Fight Club itself is a way to escape from the monotony and emptiness of modern consumerist life. As fight club transitions into Project Mayhem its members, save for Tyler Durden, become completely deindividuated. Their progression into full deindividuation is gradual and the movie provides telling scenes for us to chronicle this transition. At first they are deindividuated in the fight club where there are some basic ground rules, but everyone basically just fights with each other and the level of injury the members inflict on one another is barbaric.
This rare behavior cannot be found in the real world because of normal people’s inhibitions, responsibilities, and adherence to social norms. Early in the movie Edward Norton says that “fight club only exists in the hours between when fight club starts and when fight club ends,” and later says that “who you are in fight club is not who you are in the rest of the world,” showing that everyone involved acknowledges that fight club is something that happens when they all get together in the Basement of Lou’s, not in their everyday lives.
When these men get together though they have no responsibility or anything holding them back, and so feel intensely liberated. Tyler gradually extends fight club out of the basement and into the outside world by giving the members a homework assignment to start a fight with a stranger. The members begin to identify more strongly with fight club than with the outside world and so can behave deindividuated in the real world.

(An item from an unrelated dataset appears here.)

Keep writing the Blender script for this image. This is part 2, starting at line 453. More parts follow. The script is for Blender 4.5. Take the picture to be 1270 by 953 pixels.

Tyler dreams up new homework assignments that escalate from vandalism and general mayhem to arson and destructive mayhem. They become completely deindividuated when they all begin to live in the house on Paper Street and fight club morphs into Project Mayhem. As they go about their mayhem Bob, whom Edward Norton befriended before fight club began, is killed by the police. As they frantically discuss what to do with Bob’s body someone says “okay, quick, we have to get rid of the evidence, we gotta get rid of this body. Edward Norton responds: “this isn’t a piece of evidence, this is a person. He’s a friend of mine! This is Bob” only to be countered with “in Project Mayhem we have no names. ” They are confused when Edward Norton suggests that they are each individual people and as the scene goes on they misinterpret his meaning to “in death, a member of Project Mayhem has a name. His name is Robert Paulson” and continue to chant it as Edward Norton frantically flees the room.